September 29, 2011

checking out

When we left Kalimantan we had less than a week left on our visas, so sailed to Belitung where we could check out.  We were expecting it to be a long process so left a couple of days spare in case the offices were closed (it's a Muslim island, so is their rest day Friday, their holy day, or do they stick to a Sat and Sun weekend ??  It turned out that Sunday is really the only day when offices are closed.)

 Being well ahead of the fleet now, we knew we wouldn't be guided through the process as we were when we checked in in Kupang.  We tied our dinghy up to a helpful ferry boat who put down a ladder specially for us, and said they wouldn't be leaving that day.  They were able to guide us to the nearbye customs and port captain's offices, which seemed good places to start.  None of the five officers in the customs office knew what to do with us!  They made a couple of phone calls, and another man arrived who spoke good English.  He said he would take us to the Sail Indonesia rep in town, and borrowed a government car to do it.  After stalling a couple of times and crashing the gears he said that he was 'just learning'.  No driving test here, you learn on the job.  We slowly made our way up the street, turning right a few times in front of oncoming traffic, and nearly wiping a couple of motor cyclists off their bikes on our side of the road.  Luckily the traffic wasn't very fast moving.  He stayed in 3rd gear, and we put our seat belts on.  The Sail Indonesia rep wasn't there so that involved getting into reverse gear and turning round; only stalled twice, not bad.  Next to a government office to look for him.  Wrong office, so a uniformed lad led the way for us on his motor bike to another office.  Here we had to parallel park next to other cars.  He was having a triple dose of practise today.

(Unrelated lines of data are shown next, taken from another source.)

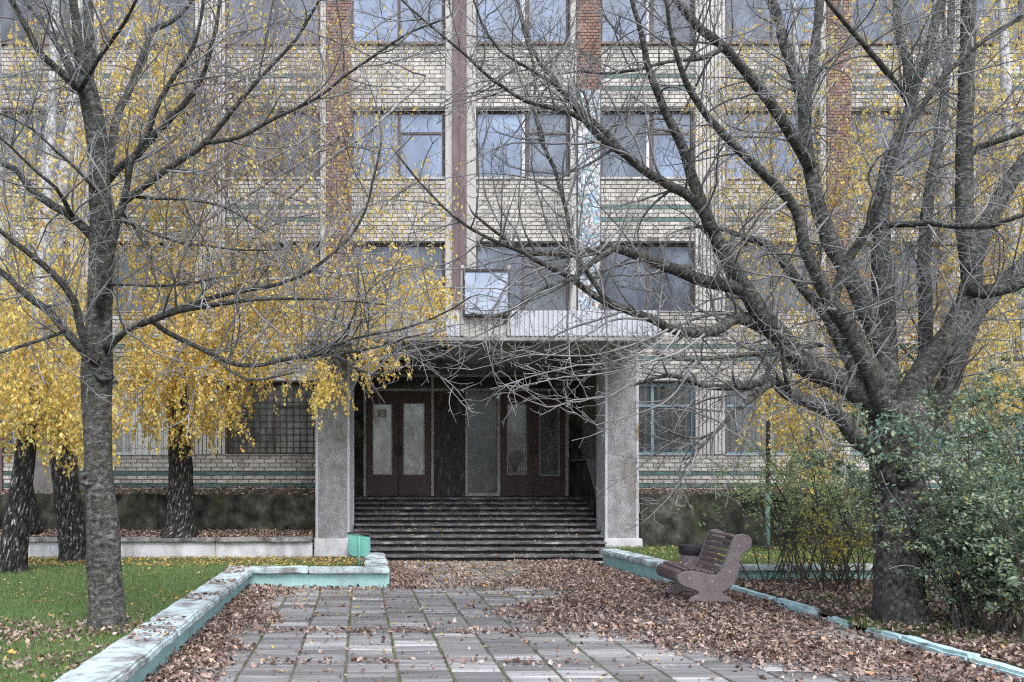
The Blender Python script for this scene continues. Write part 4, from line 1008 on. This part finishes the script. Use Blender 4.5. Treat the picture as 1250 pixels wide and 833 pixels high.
YLm([(108, 112, 10), (92, 94, 9), (84, 77, 9), (72, 58, 8), (60, 40, 7), (48, 22, 6), (34, 7, 6), (24, -12, 5)], .1, .7)
YLm([(98, 110, 7), (108, 92, 7), (120, 72, 7), (134, 54, 6), (148, 34, 6), (160, 14, 5), (170, -10, 5)], -.15, -.9)
YLm([(130, 425, 12), (139, 418, 11), (155, 403, 10), (184, 391, 10), (216, 380, 9), (252, 374, 8), (302, 366, 6), (360, 365, 4), (420, 367, 3), (470, 372, 2.5)], -.1, -1.1)
YLm([(216, 380, 7), (250, 366, 7), (290, 356, 7), (344, 346, 6), (380, 331, 5), (394, 319, 5), (423, 295, 4), (445, 259, 4), (459, 209, 3.5), (466, 175, 3)], -.4, -1.2)
YLm([(184, 391, 8), (200, 403, 8), (228, 418, 8), (262, 435, 7), (292, 447, 7), (323, 445, 6), (344, 439, 6), (380, 432, 5), (408, 421, 5), (423, 410, 4.5), (434, 382, 4), (438, 349, 3), (436, 320, 2.5)], -.3, -.8)
YLm([(262, 436, 4), (280, 453, 4), (302, 463, 3.5), (336, 460, 3), (360, 455, 2.5)], -.6, -.9)
YLm([(344, 440, 4), (370, 436, 4), (395, 427, 4), (418, 411, 3.5), (430, 392, 3)], -.6, -1.0)
YLm([(370, 437, 4), (395, 432, 4), (430, 414, 4), (473, 406, 3.5), (501, 399, 3), (530, 388, 3), (554, 376, 2.5), (575, 362, 2)], -.6, -1.4)
YLm([(380, 433, 4), (404, 434, 4), (448, 427, 3.5), (474, 422, 3), (494, 413, 3), (520, 408, 2)], -.6, -1.2)
YLm([(395, 433, 4), (415, 438, 4), (427, 446, 4), (439, 452, 4), (455, 457, 3.5), (470, 456, 3), (486, 450, 2)], -.7, -1.0)
YLm([(130, 268, 6), (150, 271, 5), (180, 282, 4), (216, 295, 4), (260, 302, 3.5), (300, 306, 3), (340, 305, 2.5)], -.1, -.9)
YLm([(126, 350, 6), (150, 348, 5), (191, 349, 5), (230, 346, 4), (270, 338, 3)], -.1, -.7)
YLm([(158, 240, 5), (190, 242, 5), (223, 243, 4.5), (270, 252, 4), (300, 268, 3.5), (325, 285, 3)], -.4, -.9)
YLm([(223, 243, 4), (232, 262, 3.5), (243, 282, 3), (252, 300, 3), (262, 330, 2.5)], -.6, -.8)
YLm([(118, 235, 6), (95, 208, 5), (70, 185, 4), (40, 158, 4), (5, 140, 3.5), (-20, 130, 3)], -.1, -.8)
YLm([(150, 262, 6), (180, 290, 3), (185, 320, 3), (194, 360, 2.5)], -.3, -.7)
r2 = random.Random(9)
clothe(young, LL, r2, .135, .011, [(.125, .18, .60, .0042, (25, 60)), (.12, .04, .14, .003, (35, 80))], (.5, 1.5), .03, MT['twig'], wob=.085, bias=Vector((0, 0, .4)))

# --- birches
def leaf_points(mb, strands_l, p, n):
    pass
def birch(name, label, spec, Y0, limbs, blobs, seed, low_v=300, group='yellow birches in front of the school'):
    r = random.Random(seed); t = thing(name, label, 'tree', group=group)
    lo = [s for s in spec if s[1] >= low_v - 40]; hi = [s for s in spec if s[1] <= low_v + 40]
    def trunkpart(sp, nm, m, fl):
        pts = [P(u, v, Y0) for u, v, w in sp]; rad = [w * Y0 / F / 2 for u, v, w in sp]
        p, q = smooth_path(pts, rad, .08); zb = p[0].z; mb = MB(); mb.has_uv = True
        mb.tube(p, q, 18, disp=lambda c, x, y, L: 1 + fl * math.exp(-max(0, c.z - zb) / .2) * (.6 + .4 * math.cos(math.atan2(y, x) * 5)) + .07 * mnoise.noise(Vector((x * 2, y * 2, c.z * 4))) + fl * .28 * mnoise.noise(Vector((x * 7, y * 7, c.z * 3))))
        mb.obj(nm, m, t, smooth=True); return p, q
    tr = trunkpart(spec if len(lo) < 2 or len(hi) < 2 else lo, 'trunk', MT['birchlow'] if len(lo) > 1 else MT['birchhigh'], .3)
    allp = list(tr[0])
    if len(lo) > 1 and len(hi) > 1:
        p, q = trunkpart(hi, 'upper_trunk', MT['birchhigh'], .0); allp += p
    for pts, d0, d1 in limbs:
        p = [P(u, v, Y0 + d0 + (d1 - d0) * i / (len(pts) - 1)) for i, (u, v, w) in enumerate(pts)]
        q = [.55 * w * Y0 / F / 2 for u, v, w in pts]; p, q = smooth_path(p, q, .12)
        p = [a + mnoise.noise_vector(a * 2.3) * .02 for a in p]
        mb = MB(); mb.has_uv = True; mb.tube(p, q, 8); mb.obj('limb', MT['birchhigh'], t, smooth=True); allp += p
    tw = MB(); LP = []
    for (u, v, ru, rv, n, lp, dy0, dy1) in blobs:
        # arched branches from the stem to the blob, hanging strands in it
        cen = P(u, v, Y0 + (dy0 + dy1) / 2)
        for k in range(max(2, n // 60)):
            src = min(r.sample(allp, min(8, len(allp))), key=lambda a: (a - cen).length + abs(a.z - cen.z - .8) * 1.2)
            a = r.uniform(0, 6.28); s = math.sqrt(r.random())
            e = P(u + math.cos(a) * ru * s, v + math.sin(a) * rv * s, Y0 + r.uniform(dy0, dy1))
            mid = src.lerp(e, .55) + Vector((0, 0, .35 * (e - src).length * r.uniform(.2, .6)))
            p, q = smooth_path([src, mid, e], [.016, .009, .003], .15)
            p = [a_ + mnoise.noise_vector(a_ * 3) * .04 for a_ in p]
            tw.tube(p, q, 4, cap=False)
        for k in range(n):
            a = r.uniform(0, 6.28); s = math.sqrt(r.random()) * (1 if r.random() < .8 else 1.25)
            p = P(u + math.cos(a) * ru * s, v + math.sin(a) * rv * s, Y0 + r.uniform(dy0, dy1))
            L = r.uniform(.25, .85); d = Vector((r.gauss(0, .55), r.gauss(0, .55), -.35)).normalized()
            ns = 5; pts = [p]
            for i in range(ns):
                d = (d + Vector((r.gauss(0, .16), r.gauss(0, .16), -.42))).normalized(); p = p + d * (L / ns); pts.append(p)
            if pts[-1].z < .9: continue
            tw.tube(pts, [.0042, .0038, .0033, .003, .0027, .0024], 3, cap=False)
            m = lp * L / (.023 if u < 600 else .032) * (1 if v > 150 else .6)
            for j in range(int(m + r.random())):
                f = r.random() * ns; i = min(ns - 1, int(f)); LP.append(pts[i].lerp(pts[i + 1], f - i) + Vector((r.gauss(0, .025), r.gauss(0, .025), r.gauss(0, .02))))
    tw.obj('crown', MT['birchtwig'], t, kind='stuff')
    if LP:
        A = np.array([tuple(a) for a in LP]); n = len(A)
        V, Fc = flat_leaves(A, nrg.uniform(.048, .082, n), nrg.uniform(0, 6.28, n), nrg.normal(1.15, .4, n), nrg.normal(0, .6, n), .12, .75)
        npmesh('foliage', V, Fc, MT['yellowleaf'], t, 'stuff')
    return t, len(LP)

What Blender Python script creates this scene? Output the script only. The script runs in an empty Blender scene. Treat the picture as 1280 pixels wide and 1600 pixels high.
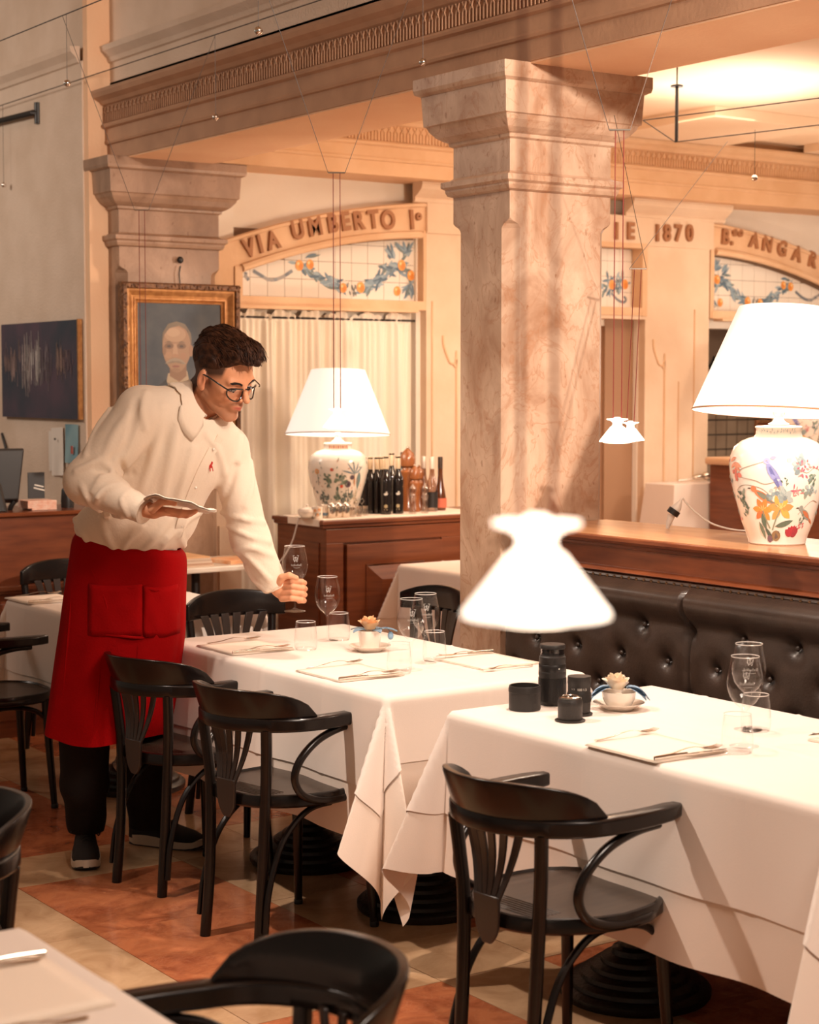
import bpy, bmesh, math, random
import numpy as np
from math import sin, cos, pi, radians, sqrt, atan, atan2, exp
from mathutils import Vector, Matrix
random.seed(7)
SC = bpy.context.scene
COL = SC.collection
# ------------------------------------------------------------------ camera, world, lights, exposure
CAMH, FPX, PITCH, YAW = 1.645, 2820.0, atan(200/2820.0), radians(34.7)
FW = (sin(YAW), cos(YAW)); RT = (cos(YAW), -sin(YAW))
cd = bpy.data.cameras.new('camera'); cam = bpy.data.objects.new('camera', cd); COL.objects.link(cam)
cam.location = (0, 0, CAMH); cam.rotation_euler = (pi/2-PITCH, 0, -YAW)
cd.sensor_fit = 'VERTICAL'; cd.sensor_height = 36; cd.sensor_width = 36; cd.lens = FPX/1600*36
cd.dof.use_dof = True; cd.dof.focus_distance = 5.6; cd.dof.aperture_fstop = 4.8; cd.clip_start = .05
SC.camera = cam
W = bpy.data.worlds.new('world'); SC.world = W; W.use_nodes = True
W.node_tree.nodes['Background'].inputs[0].default_value = (1.0, .80, .60, 1)
W.node_tree.nodes['Background'].inputs[1].default_value = .13
SC.view_settings.view_transform = 'Standard'; SC.view_settings.look = 'None'
SC.view_settings.exposure = 0.35; SC.view_settings.gamma = 1; SC.view_settings.use_curve_mapping = False

def lamp(name, kind, loc, energy, color, size=.1, rot=None, target=None, spot=None, sy=None):
    l = bpy.data.lights.new(name, kind); l.energy = energy; l.color = color
    if kind == 'AREA':
        l.size = size
        if sy: l.shape = 'RECTANGLE'; l.size_y = sy
    else: l.shadow_soft_size = size
    if kind == 'SPOT': l.spot_size = spot or 1.2; l.spot_blend = .6
    o = bpy.data.objects.new(name, l); o.location = loc; COL.objects.link(o)
    if target: o.rotation_euler = (Vector(target)-Vector(loc)).to_track_quat('-Z', 'Y').to_euler()
    elif rot: o.rotation_euler = rot
    return o
WARM = (1, .80, .63); WARM2 = (1, .62, .34); NEUT = (1, .83, .70)
lamp('aisle_halogen', 'SPOT', (1.3, 4.7, 3.3), 240, NEUT, .05, target=(2.75, 3.7, .5), spot=1.15)
lamp('front_halogen', 'SPOT', (3.3, 1.1, 3.0), 620, NEUT, .06, target=(4.25, 5.1, 2.15), spot=.86)
lamp('table_halogen', 'SPOT', (3.35, 3.9, 3.12), 120, NEUT, .05, target=(3.1, 4.0, .76), spot=1.35)
lamp('near_ceiling_light', 'AREA', (2.6, .4, 4.2), 125, NEUT, 1.2, target=(2.6, 3.6, 0))
ld = lamp('left_wall_light', 'AREA', (.6, 9.6, 3.6), 19, (1, .86, .74), 1.0, target=(3.9, 9.3, 2.0)); ld.data.spread = radians(120)
lamp('rear_cove_light', 'AREA', (6.6, 6.6, 2.86), 10, NEUT, 1.0, rot=(pi, 0, 0), sy=1.0)
lamp('rear_room_fill', 'AREA', (6.2, 6.3, 3.1), 28, WARM, 2.2, rot=(0, 0, 0), sy=2.4)  # added overhead fill for the rear room, no fitting modelled
lamp('rear_room_fill', 'AREA', (8.6, 5.8, 3.05), 26, WARM, 2.2, rot=(0, 0, 0), sy=2.4)  # second added fill panel, over the right of the rear room
lamp('arch_fill_spot', 'SPOT', (5.6, 6.0, 2.1), 50, WARM, .08, target=(5.4, 8.35, 2.1), spot=1.9)  # added unseen spot, set low so its light reaches under the beam
lamp('rear_glow_fill', 'POINT', (5.5, 6.5, 1.9), 20, WARM2, .15)  # added point that lifts the soffit; no lamp stands here
lamp('rear_glow_fill', 'POINT', (8.9, 6.6, 1.8), 22, WARM, .15)  # added point brightening the greyish right tympanum
lamp('arch_fill_spot', 'SPOT', (8.0, 5.8, 2.1), 50, WARM, .08, target=(8.0, 8.35, 2.0), spot=1.9)  # same kind of unseen fill for the right arch

# ------------------------------------------------------------------ pixel helpers (photo frame 1280x1600 -> points on real planes)
def ray(px, py):
    a = (px-640)/FPX; b = (800-py)/FPX
    fx = cos(PITCH)+b*sin(PITCH); z = -sin(PITCH)+b*cos(PITCH)
    return FW[0]*fx+RT[0]*a, FW[1]*fx+RT[1]*a, z, fx, a
def atz(px, py, z):
    r = ray(px, py); t = (z-CAMH)/r[2]; return Vector((r[0]*t, r[1]*t, z))
def atd(px, py, d):
    r = ray(px, py); t = d/r[3]; return Vector((r[0]*t, r[1]*t, CAMH+r[2]*t))
def aty(px, py, Y):
    r = ray(px, py); t = Y/r[1]; return Vector((r[0]*t, Y, CAMH+r[2]*t))
def atx(px, py, X):
    r = ray(px, py); t = X/r[0]; return Vector((X, r[1]*t, CAMH+r[2]*t))

# ------------------------------------------------------------------ materials
def nt(m): return m.node_tree.nodes, m.node_tree.links
def mat(name, col, rough=.5, metal=0, c2=None, ns=8, nd=4, stretch=(1, 1, 1), amt=(.35, .65), bump=0, bs=40, coat=0, emit=None, es=0, sheen=0, spec=.5, vcol=None, sub=0, distort=0):
    m = bpy.data.materials.new(name); m.use_nodes = True; N, L = nt(m); b = N['Principled BSDF']
    b.inputs['Base Color'].default_value = (*col, 1); b.inputs['Roughness'].default_value = rough; b.inputs['Metallic'].default_value = metal
    b.inputs['Coat Weight'].default_value = coat; b.inputs['Coat Roughness'].default_value = .12
    b.inputs['Specular IOR Level'].default_value = spec
    if sheen: b.inputs['Sheen Weight'].default_value = sheen
    if sub: b.inputs['Subsurface Weight'].default_value = sub; b.inputs['Subsurface Radius'].default_value = (.02, .008, .004)
    if emit: b.inputs['Emission Color'].default_value = (*emit, 1); b.inputs['Emission Strength'].default_value = es
    if c2 or bump or ns < 0:
        tc = N.new('ShaderNodeTexCoord'); mp = N.new('ShaderNodeMapping'); mp.inputs['Scale'].default_value = stretch
        L.new(tc.outputs['Object'], mp.inputs[0])
    if c2:
        n = N.new('ShaderNodeTexNoise'); n.inputs['Scale'].default_value = ns; n.inputs['Detail'].default_value = nd; n.inputs['Distortion'].default_value = distort
        L.new(mp.outputs[0], n.inputs['Vector']); r = N.new('ShaderNodeValToRGB')
        r.color_ramp.elements[0].position = amt[0]; r.color_ramp.elements[1].position = amt[1]
        r.color_ramp.elements[0].color = (*col, 1); r.color_ramp.elements[1].color = (*c2, 1)
        L.new(n.outputs[0], r.inputs[0]); L.new(r.outputs[0], b.inputs['Base Color'])
    if vcol:
        a = N.new('ShaderNodeAttribute'); a.attribute_name = 'Col'; L.new(a.outputs['Color'], b.inputs['Base Color'])
    if bump:
        n2 = N.new('ShaderNodeTexNoise'); n2.inputs['Scale'].default_value = bs; n2.inputs['Detail'].default_value = 3
        L.new(mp.outputs[0], n2.inputs['Vector']); bp = N.new('ShaderNodeBump'); bp.inputs['Strength'].default_value = bump; bp.inputs['Distance'].default_value = .01
        L.new(n2.outputs[0], bp.inputs['Height']); L.new(bp.outputs[0], b.inputs['Normal'])
    return m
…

  Another phone call, and a bit of a wait, and Joni turned up.  He is a local teacher who speaks good English, and who has been seconded by the government to help with the Sail Indonesia organisation in Belitung.  He was our facilitator, and did a grand job.  We had to go to 4 different offices, and had a government car and driver for our use.  There is so much paperwork and stamping involved that when lunch time came at 11.30 we were only half way through.  So we took Joni and our driver for lunch to a great local place where you helped yourself from bowls of food arranged around a room in a little wooden building.  It was very basic, but clean and delicious.  To our amusement the women who ran the place were busy taking photos of us on their mobile phones.  There is no tourist industry on this island and the arrival of 80 or so rally boats in a few weeks time is a major event for them.

  Finally, by 3pm, we had been to Immigration, Health, Customs, and Port Captain, and had given and received lots of papers at each, all duly stamped.  We worked out that about 20 people and 2 cars had been involved with something that in other countries takes 5 minutes and one official!  All very friendly, not at all officious, and they are obviously not overworked in their jobs.  The final fling was when our Customs man said that he would now come to our boat to check it.  We said that it was 30 mins each way in the dinghy (very slow because we need a new propellor, it is slipping so we go at walking speed) and he said OK, he was sure we were honest types!

  In the dinghy we had 4 empty diesel jerry cans, but by this time the fuel station was closed, so Joni said he would meet us the next morning at 9am.  We said that we could probably manage and maybe his class needed him.  However the next morning there were about a hundred jerry cans around the pumps, and a young lad said that there would be no fuel until 11pm.  Not good news as we had hoped to leave that morning.  Phoned Joni who immediately said he would be there, and he drove up on his motor bike only a few minutes later.  He pointed out another fuel station so G took the dinghy round while I hopped on the back of the bike.  Difficult to get the dinghy anywhere near as the place was full of rotting hulks of fishing boats;  he eventually tied up to a couple that looked as if they would float for a while, and clambered over to an equally decrepit jetty.  We were told we could only have 40 litres, not the 80 we had hoped for.  Fuel is difficult in this country.  It is heavily subsidised, so in theory only available to nationals.  We are not allowed to buy direct, and, to prevent resale at higher prices, jerry cans may not be transported in another vehicle.  Also supply is poor and fuel stations often run out, hence the rationing.  Don't know what Joni said, but they filled up all our containers, and for the first time we paid pump price.  Normally about 75% is added on which is a nice little income for the boat boys who take our cans.  Also the cans never contain quite the 20 litres that we pay for!  It was a very slow journey back to Pegasus with our heavy load, but we were free to go.